::: Records provided

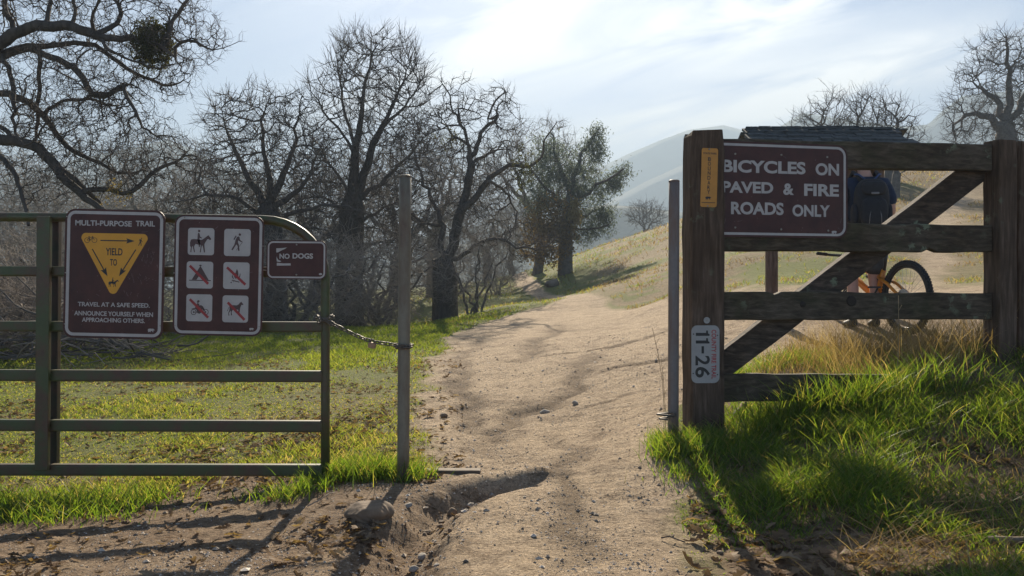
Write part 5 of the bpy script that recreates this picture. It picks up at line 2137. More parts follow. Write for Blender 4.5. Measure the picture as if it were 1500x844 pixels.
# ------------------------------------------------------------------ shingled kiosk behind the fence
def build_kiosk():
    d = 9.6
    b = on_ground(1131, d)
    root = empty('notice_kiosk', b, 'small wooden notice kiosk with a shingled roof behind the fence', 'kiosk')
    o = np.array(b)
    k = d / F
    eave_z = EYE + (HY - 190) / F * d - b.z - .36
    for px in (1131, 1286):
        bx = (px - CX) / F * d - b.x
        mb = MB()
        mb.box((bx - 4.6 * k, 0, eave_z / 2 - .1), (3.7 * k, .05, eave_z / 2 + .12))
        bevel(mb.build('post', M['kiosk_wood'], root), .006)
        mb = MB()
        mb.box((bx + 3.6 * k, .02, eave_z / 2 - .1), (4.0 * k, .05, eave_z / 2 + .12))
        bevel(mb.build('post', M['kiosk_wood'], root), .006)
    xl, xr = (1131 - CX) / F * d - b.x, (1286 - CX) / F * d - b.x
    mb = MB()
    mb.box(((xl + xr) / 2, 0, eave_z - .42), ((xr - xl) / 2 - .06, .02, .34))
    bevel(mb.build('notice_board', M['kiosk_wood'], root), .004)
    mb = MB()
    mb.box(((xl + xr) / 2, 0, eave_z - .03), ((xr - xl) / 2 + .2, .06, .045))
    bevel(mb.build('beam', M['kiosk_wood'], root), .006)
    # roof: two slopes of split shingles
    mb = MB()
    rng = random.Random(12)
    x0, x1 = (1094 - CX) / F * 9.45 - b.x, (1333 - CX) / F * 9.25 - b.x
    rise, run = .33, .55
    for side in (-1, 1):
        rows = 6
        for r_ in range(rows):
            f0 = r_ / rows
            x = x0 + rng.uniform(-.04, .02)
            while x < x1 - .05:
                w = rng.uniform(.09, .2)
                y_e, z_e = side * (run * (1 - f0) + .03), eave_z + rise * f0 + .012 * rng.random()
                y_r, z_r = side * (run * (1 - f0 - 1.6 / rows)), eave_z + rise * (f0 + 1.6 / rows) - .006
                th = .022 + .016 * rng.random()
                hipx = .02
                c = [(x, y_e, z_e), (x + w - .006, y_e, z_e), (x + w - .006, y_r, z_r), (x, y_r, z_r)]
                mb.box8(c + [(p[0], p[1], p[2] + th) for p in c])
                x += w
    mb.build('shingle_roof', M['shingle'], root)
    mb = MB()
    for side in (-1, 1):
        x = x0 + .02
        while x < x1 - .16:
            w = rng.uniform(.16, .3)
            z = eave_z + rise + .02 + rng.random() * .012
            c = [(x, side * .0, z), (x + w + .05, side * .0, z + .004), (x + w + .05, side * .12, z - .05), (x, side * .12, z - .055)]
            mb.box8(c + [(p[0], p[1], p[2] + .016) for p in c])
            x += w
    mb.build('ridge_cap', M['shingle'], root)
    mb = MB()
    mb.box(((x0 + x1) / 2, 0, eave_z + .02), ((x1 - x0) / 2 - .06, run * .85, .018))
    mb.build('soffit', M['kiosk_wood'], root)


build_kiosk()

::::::
::: Records provided

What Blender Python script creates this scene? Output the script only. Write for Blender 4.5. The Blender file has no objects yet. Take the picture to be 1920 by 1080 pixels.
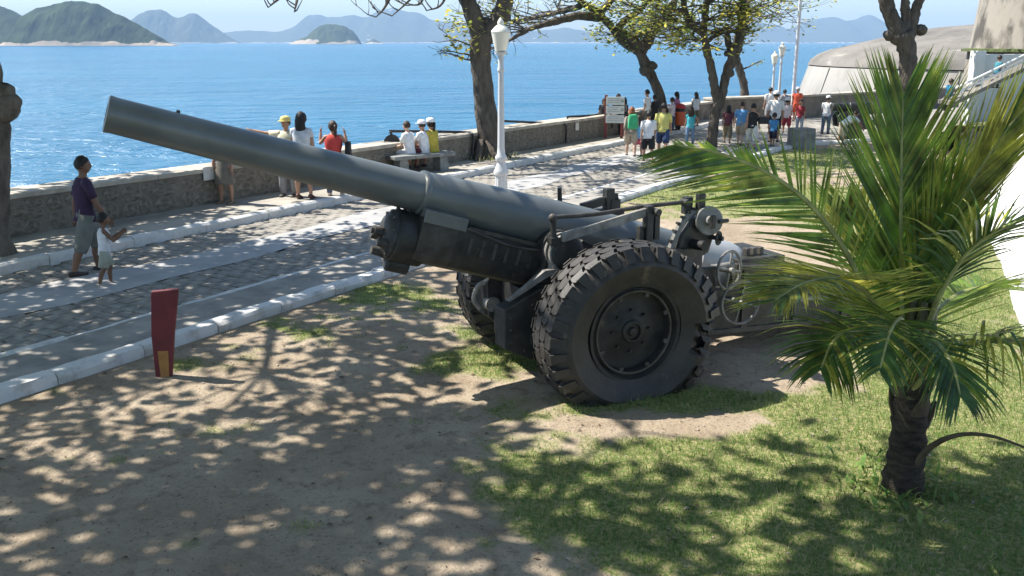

::::::
::: Records provided

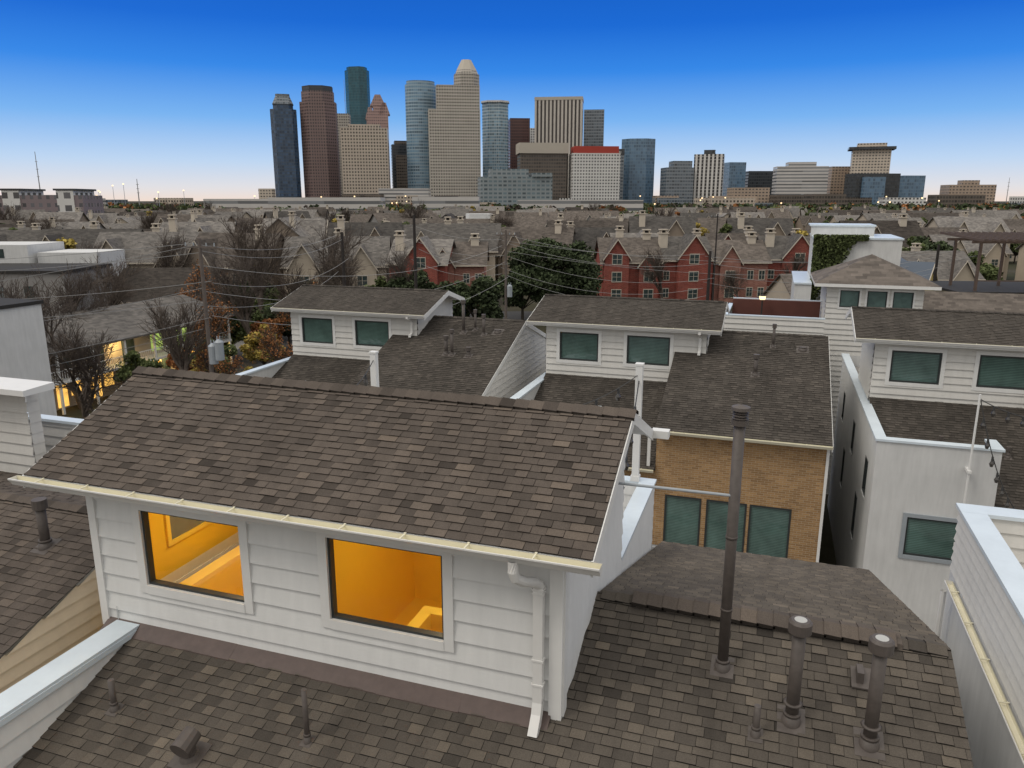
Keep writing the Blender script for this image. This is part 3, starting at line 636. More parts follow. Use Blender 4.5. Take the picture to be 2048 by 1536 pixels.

::::::

▶ [Exercise goal]: Review the preceding data and report every line that includes the string "Blender".

▶ [Right answer]:
Write part 5 of the bpy script that recreates this picture. It picks up at line 2137. More parts follow. Write for Blender 4.5. Measure the picture as if it were 1500x844 pixels.
What Blender Python script creates this scene? Output the script only. Write for Blender 4.5. The Blender file has no objects yet. Take the picture to be 1920 by 1080 pixels.
Keep writing the Blender script for this image. This is part 3, starting at line 636. More parts follow. Use Blender 4.5. Take the picture to be 2048 by 1536 pixels.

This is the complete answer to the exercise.